Photoelectrochemical properties and the detection mechanism of Bi2WO6 nanosheet modified TiO2 nanotube arrays

Abstract

Bi₂WO₆ nanosheet modified TiO₂ nanotube arrays were synthesized by an anodization method combined with sequential chemical bath deposition for enhancement of the photoelectrochemical detection performance. The structures, morphologies and elemental compositions of the nanotube arrays were characterized with X-ray diffraction, scanning electron microscopy and X-ray photoelectron spectrometry. Bi₂WO₆ nanosheets were successfully deposited on the tube walls of TiO₂ nanotubes. The photoelectrochemical property of Bi₂WO₆/TiO₂ NTAs was determined with chronoamperometry and cyclic voltammetry using an electrochemical workstation equipped with a UV LED light (365 nm).
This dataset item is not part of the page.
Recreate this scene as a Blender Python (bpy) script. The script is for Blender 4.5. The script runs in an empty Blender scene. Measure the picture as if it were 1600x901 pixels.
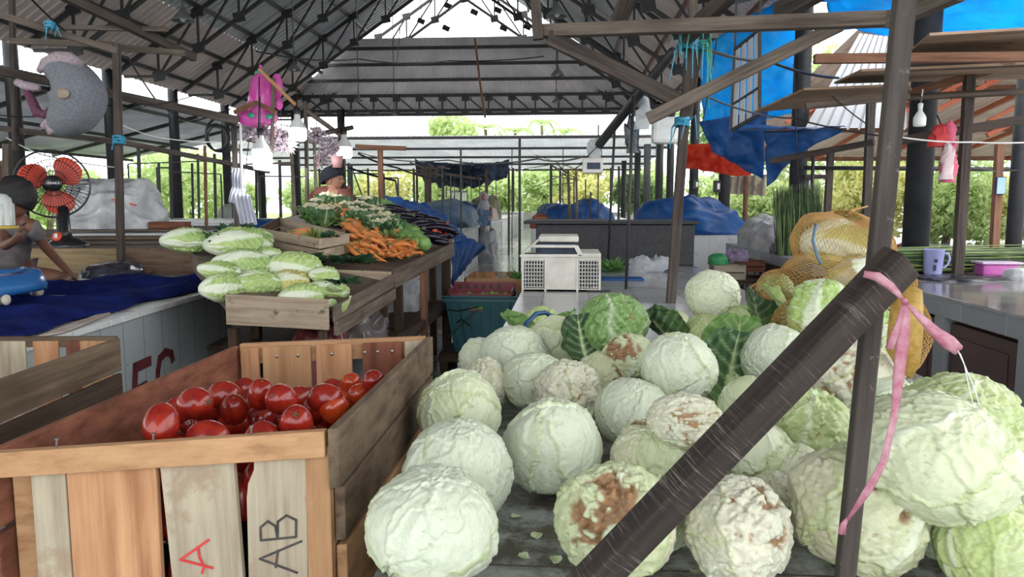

The optimum detection sensitivity of glucose in water was determined to be 0.244 μA mM⁻¹ in the linear range from 0 to 2500 μM. Bi₂WO₆ modification on TiO₂ NTAs simultaneously decreased the background photocurrent and increased the current response to organics, resulting in the enhancement of photoelectrochemical detection properties. Mechanisms of the Bi₂WO₆ modification are discussed by analyzing the photoelectrochemical processes, including optical absorption, charges transfer and surface electrochemical reactions. Direct oxidation by holes rather than indirect oxidation by ˙OH radicals is believed to be a key role in this enhancement.